Each line from the top of the listing through the one holding "hh * m[i + 1])" should be restated word for word, with nothing added and no pictures.

>> START

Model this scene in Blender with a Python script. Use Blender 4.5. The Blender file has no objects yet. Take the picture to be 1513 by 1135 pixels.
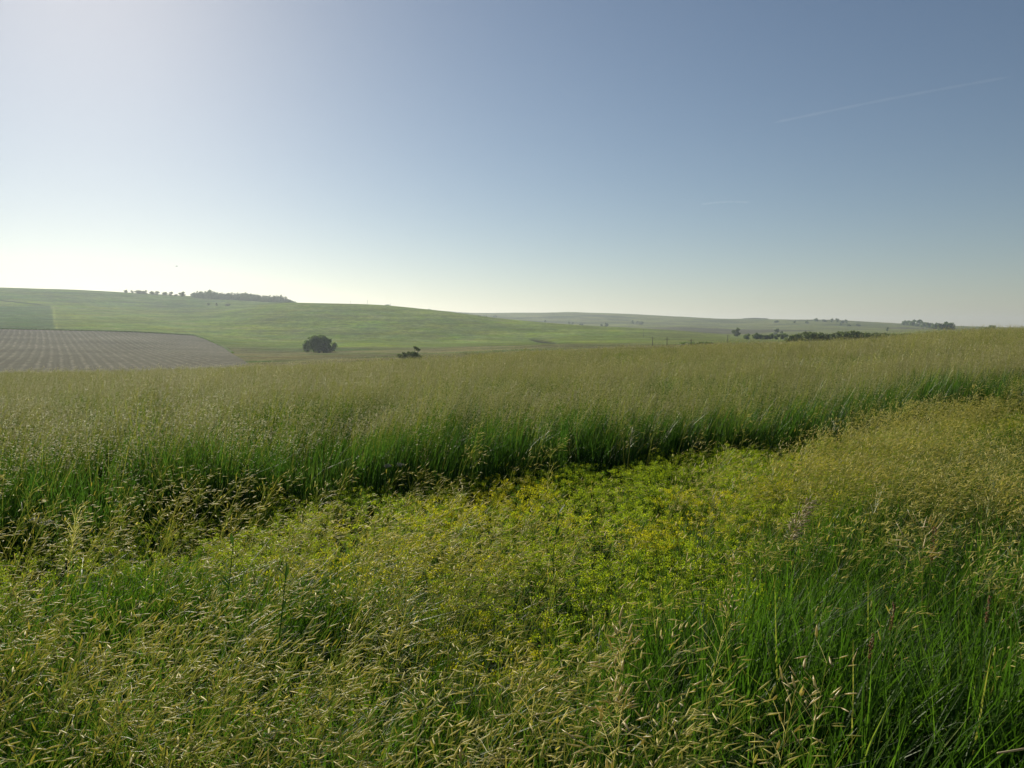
import bpy, math, random
import numpy as np
from mathutils import Vector
R = math.radians
rng = np.random.default_rng(7)
random.seed(7)
scene = bpy.context.scene
COL = scene.collection

# ------------------------------------------------------------------ camera model
F = 1143.0; CX, CY, HZ = 756.5, 567.5, 490.0
PITCH = math.atan((CY - HZ) / F)
CAM = np.array([0.0, 0.0, 1.65])

def pix_dir(px, py):
    """azimuth (rad, + = right) and tangent of elevation of a bearing read off the survey photo"""
    u = (np.asarray(px, float) - CX) / F
    v = (CY - np.asarray(py, float)) / F
    fy = math.cos(PITCH) + v * math.sin(PITCH)
    fz = -math.sin(PITCH) + v * math.cos(PITCH)
    return np.arctan2(u, fy), fz / np.hypot(u, fy)

# ------------------------------------------------------------------ numeric helpers
def pchip(xk, yk, x):
    xk = np.asarray(xk, float); yk = np.asarray(yk, float)   # yk: (n, ...) ; x: (m,)
    h = np.diff(xk); sh = (-1,) + (1,) * (yk.ndim - 1)
    d = np.diff(yk, axis=0) / h.reshape(sh)
    m = np.zeros_like(yk)
    a, b = d[:-1], d[1:]
    w1 = (2 * h[1:] + h[:-1]).reshape(sh); w2 = (h[1:] + 2 * h[:-1]).reshape(sh)
    with np.errstate(divide='ignore', invalid='ignore'):
        mm = (w1 + w2) / (w1 / a + w2 / b)
    m[1:-1] = np.where(a * b > 0, mm, 0)
    m[0] = d[0]; m[-1] = d[-1]
    x = np.clip(x, xk[0], xk[-1])
    i = np.clip(np.searchsorted(xk, x) - 1, 0, len(xk) - 2)
    t = ((x - xk[i]) / h[i]).reshape(sh); hh = h[i].reshape(sh)
    return ((1 + 2 * t) * (1 - t) ** 2 * yk[i] + t * (1 - t) ** 2 * hh * m[i]
            + t * t * (3 - 2 * t) * yk[i + 1] + t * t * (t - 1) * hh * m[i + 1])

_perm = np.random.default_rng(3).random((256, 256))
def vnoise(x, y):
    xi = np.floor(x).astype(int); yi = np.floor(y).astype(int)
    fx = x - xi; fy = y - yi
    fx = fx * fx * (3 - 2 * fx); fy = fy * fy * (3 - 2 * fy)
    g = lambda a, b: _perm[a % 256, b % 256]
    return ((g(xi, yi) * (1 - fx) + g(xi + 1, yi) * fx) * (1 - fy)
            + (g(xi, yi + 1) * (1 - fx) + g(xi + 1, yi + 1) * fx) * fy) * 2 - 1
def fbm(x, y, o=4):
    s = 0; a = 1; t = 0
    for k in range(o):
        s = s + a * vnoise(x * 2 ** k + 17 * k, y * 2 ** k + 31 * k); t += a; a *= .5
    return s / t
def smooth(a, b, x):
    t = np.clip((x - a) / (b - a), 0, 1)
    return t * t * (3 - 2 * t)

# ------------------------------------------------------------------ terrain: surveyed rows (distance) x columns (bearing)
PXC = np.array([-400, 0, 100, 200, 280, 350, 440, 540, 640, 700, 760, 850, 1000, 1100, 1200, 1300, 1400, 1513, 1900], float)
YC = np.array([556, 553, 551, 549, 546, 543, 540, 536, 531, 526, 522, 519, 513, 510, 506, 501, 491, 487, 486], float)
rows = [
 (150, YC + 5),
 (200, np.array([550, 549, 548, 547, 545, 542, 538, 534, 530, 525, 521, 518, 512, 509, 505, 502, 495, 493, 492], float)),
 (350, np.array([520, 517, 517, 518, 519, 522, 521, 519, 518, 516, 514, 511, 508, 506, 504, 501, 495, 493, 492], float)),
 (550, np.array([488, 487, 489, 491, 497, 502, 506, 505, 507, 506, 505, 503, 502, 502, 501, 498, 494, 492, 491], float)),
 (900, np.array([455, 452, 455, 460, 462, 456, 447.5, 450, 458.5, 466, 473, 480, 488, 496, 499, 495, 489, 490, 490], float)),
 (1180, np.array([424, 425, 428, 433, 437.5, 443, 450, 457, 466, 474, 480, 486, 491, 494, 494, 491, 488, 489, 490], float)),
 (1700, np.array([430, 432, 434, 440, 444, 450, 456, 460, 464, 469, 474, 478, 480, 484, 485, 486, 485, 487, 487], float)),
 (2500, np.array([440, 444, 446, 448, 450, 453, 456, 457, 460, 463.5, 463.3, 462.5, 468.5, 472.5, 472.5, 477, 482, 484.5, 484], float)),
 (3300, np.array([455, 458, 459, 460, 461, 462, 464, 465, 468, 472, 472, 472, 478, 480, 480, 484, 487, 489, 489], float)),
 (5200, np.full(19, 488.0)),
]
RK = [0.0, 8.0, 22.0, 42.0, 62.0, 95.0] + [r for r, _ in rows]
AZ_C = pix_dir(PXC, 490)[0]
tcrest = pix_dir(PXC, YC)[1]
KZ = []                                                # heights at knots
KZ.append(np.zeros(19)); KZ.append(np.zeros(19))
zc = CAM[2] + 42 * tcrest - 0.92
KZ.append(zc * 0.42); KZ.append(zc)
KZ.append(CAM[2] + 62 * pix_dir(PXC, YC + 26)[1]); KZ.append(CAM[2] + 95 * pix_dir(PXC, YC + 18)[1])
for r, yy in rows:
    KZ.append(CAM[2] + r * pix_dir(PXC, yy)[1])
KZ = np.array(KZ)                                      # rows x cols
az_front = np.linspace(AZ_C[0], AZ_C[-1], 760)
az_l = np.linspace(-math.pi, AZ_C[0], 90)[:-1]
az_r = np.linspace(AZ_C[-1], math.pi, 90)[1:]
AZ = np.concatenate([az_l, az_front, az_r])
colz = pchip(AZ_C, KZ.T, AZ)                           # az x rows (clamped outside)
back = smooth(R(60), R(110), np.abs(AZ))[:, None]
flat = np.array([0, 0, -.1, -.3, -.6, -1.5, -3, -4, -6, -5, 10, 14, 10, 20, 10, 0])[None, :]
colz = colz * (1 - back) + flat * back
RG = np.concatenate([[0.0], np.geomspace(0.6, 60, 90), np.geomspace(62, 5200, 420)])
lk = np.log(np.array(RK) + 6.0)
Z = pchip(lk, colz.T, np.log(RG + 6.0)).T              # az x r
AA, RR = np.meshgrid(AZ, RG, indexing='ij')
XX = RR * np.sin(AA); YY = RR * np.cos(AA)
und = (fbm(XX / 170, YY / 170, 4) * .0022 * (1 + .9 * smooth(1250, 1700, RR)) + fbm(XX / 45 + 9, YY / 45, 3) * .0007) * RR * smooth(140, 500, RR)
und *= 1 - .75 * np.exp(-((RR - 900) / 120) ** 2 * 0)
Z = Z + und + fbm(XX / 1.3, YY / 1.3, 3) * .04 * (1 - smooth(30, 60, RR)) * smooth(.5, 3, RR)
# picture bearing of every terrain point, used to lay out fields on the ground
den = YY * math.cos(PITCH) - (Z - CAM[2]) * math.sin(PITCH)
with np.errstate(divide='ignore', invalid='ignore'):
    PX = np.where(den > 1, CX + F * XX / den, -9999)
    PY = np.where(den > 1, CY - F * ((Z - CAM[2]) * math.cos(PITCH) + YY * math.sin(PITCH)) / den, -9999)
# gully on the green hill
gl = np.exp(-((PX - 805) / 26) ** 2) * smooth(520, 560, RR) * (1 - smooth(585, 625, RR))
gm_ = np.exp(-((PX - 806) / 21) ** 4) * np.exp(-((PY - 501.6 - (PX - 785) * .12) / (1.9 - .02 * (PX - 806))) ** 2) * smooth(400, 430, RR) * (1 - smooth(850, 900, RR))
cut = -1.5 * gm_
Z = Z + cut

_lAZ = AZ
def ground(x, y):
    x = np.asarray(x, float); y = np.asarray(y, float)
    a = np.arctan2(x, y); r = np.hypot(x, y)
    i = np.clip(np.searchsorted(AZ, a) - 1, 0, len(AZ) - 2)
    j = np.clip(np.searchsorted(RG, r) - 1, 0, len(RG) - 2)
    ta = (a - AZ[i]) / (AZ[i + 1] - AZ[i]); tr = np.clip((r - RG[j]) / (RG[j + 1] - RG[j]), 0, 1)
    return ((Z[i, j] * (1 - ta) + Z[i + 1, j] * ta) * (1 - tr) + (Z[i, j + 1] * (1 - ta) + Z[i + 1, j + 1] * ta) * tr)

def spot(px, r):
    a = float(pix_dir(px, 490)[0])
    x = r * math.sin(a); y = r * math.cos(a)
    return x, y, float(ground(x, y))
def spot_y(px, py, r0, r1):
    """where the bearing (px, py) meets the terrain between distances r0 and r1"""
    a, t = pix_dir(px, py); a = float(a); t = float(t)
    rs = np.linspace(r0, r1, 600)
    d = ground(rs * math.sin(a), rs * math.cos(a)) - (CAM[2] + rs * t)
    k = np.where((d[:-1] < 0) & (d[1:] >= 0))[0]
    r = rs[k[0] + 1] if len(k) else rs[int(np.argmin(np.abs(d)))]
    return r * math.sin(a), r * math.cos(a), float(ground(r * math.sin(a), r * math.cos(a)))

# ------------------------------------------------------------------ object helpers
def tag(o, label=None, cat=None, group=None, kind=None):
    if label: o['label'] = label
    if cat: o['category'] = cat
    if group: o['group'] = group
    if kind: o['kind'] = kind
    return o
def link(o, parent=None):
    COL.objects.link(o)
    if parent: o.parent = parent
    return o
def empty(name, loc, rz=0, s=1):
    o = bpy.data.objects.new(name, None); o.location = loc; o.rotation_euler = (0, 0, rz); o.scale = (s, s, s)
    o.empty_display_size = .2
    return link(o)
def np_mesh(name, V, quads, mats, mi=None, attrs=None, shade=False):
    """V (n,3), quads (m,4) where a repeated last index means a triangle"""
    me = bpy.data.meshes.new(name)
    quads = np.asarray(quads, np.int64)
    tri = quads[:, 2] == quads[:, 3]
    cnt = np.where(tri, 3, 4)
    loops = quads.reshape(-1)[np.column_stack([np.ones(len(quads), bool)] * 3 + [~tri]).reshape(-1)]
    me.vertices.add(len(V)); me.vertices.foreach_set('co', np.asarray(V, np.float32).reshape(-1))
    me.loops.add(len(loops)); me.loops.foreach_set('vertex_index', loops.astype(np.int32))
    me.polygons.add(len(quads))
    st = np.concatenate([[0], np.cumsum(cnt)[:-1]])
    me.polygons.foreach_set('loop_start', st.astype(np.int32))
    if mi is not None: me.polygons.foreach_set('material_index', np.asarray(mi, np.int32))
    if shade: me.polygons.foreach_set('use_smooth', np.ones(len(quads), bool))
    for m in (mats if isinstance(mats, (list, tuple)) else [mats]): me.materials.append(m)
    for k, v in (attrs or {}).items():
        if v.ndim == 1:
            at = me.attributes.new(k, 'FLOAT', 'POINT'); at.data.foreach_set('value', v.astype(np.float32))
        else:
            at = me.attributes.new(k, 'FLOAT_COLOR', 'POINT')
            at.data.foreach_set('color', np.column_stack([v, np.ones(len(v))]).astype(np.float32).reshape(-1))
    me.update(calc_edges=True); me.validate()
    return me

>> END

▸ **Response to the task**:
Model this scene in Blender with a Python script. Use Blender 4.5. The Blender file has no objects yet. Take the picture to be 1513 by 1135 pixels.
import bpy, math, random
import numpy as np
from mathutils import Vector
R = math.radians
rng = np.random.default_rng(7)
random.seed(7)
scene = bpy.context.scene
COL = scene.collection

# ------------------------------------------------------------------ camera model
F = 1143.0; CX, CY, HZ = 756.5, 567.5, 490.0
PITCH = math.atan((CY - HZ) / F)
CAM = np.array([0.0, 0.0, 1.65])

def pix_dir(px, py):
    """azimuth (rad, + = right) and tangent of elevation of a bearing read off the survey photo"""
    u = (np.asarray(px, float) - CX) / F
    v = (CY - np.asarray(py, float)) / F
    fy = math.cos(PITCH) + v * math.sin(PITCH)
    fz = -math.sin(PITCH) + v * math.cos(PITCH)
    return np.arctan2(u, fy), fz / np.hypot(u, fy)

# ------------------------------------------------------------------ numeric helpers
def pchip(xk, yk, x):
    xk = np.asarray(xk, float); yk = np.asarray(yk, float)   # yk: (n, ...) ; x: (m,)
    h = np.diff(xk); sh = (-1,) + (1,) * (yk.ndim - 1)
    d = np.diff(yk, axis=0) / h.reshape(sh)
    m = np.zeros_like(yk)
    a, b = d[:-1], d[1:]
    w1 = (2 * h[1:] + h[:-1]).reshape(sh); w2 = (h[1:] + 2 * h[:-1]).reshape(sh)
    with np.errstate(divide='ignore', invalid='ignore'):
        mm = (w1 + w2) / (w1 / a + w2 / b)
    m[1:-1] = np.where(a * b > 0, mm, 0)
    m[0] = d[0]; m[-1] = d[-1]
    x = np.clip(x, xk[0], xk[-1])
    i = np.clip(np.searchsorted(xk, x) - 1, 0, len(xk) - 2)
    t = ((x - xk[i]) / h[i]).reshape(sh); hh = h[i].reshape(sh)
    return ((1 + 2 * t) * (1 - t) ** 2 * yk[i] + t * (1 - t) ** 2 * hh * m[i]
            + t * t * (3 - 2 * t) * yk[i + 1] + t * t * (t - 1) * hh * m[i + 1])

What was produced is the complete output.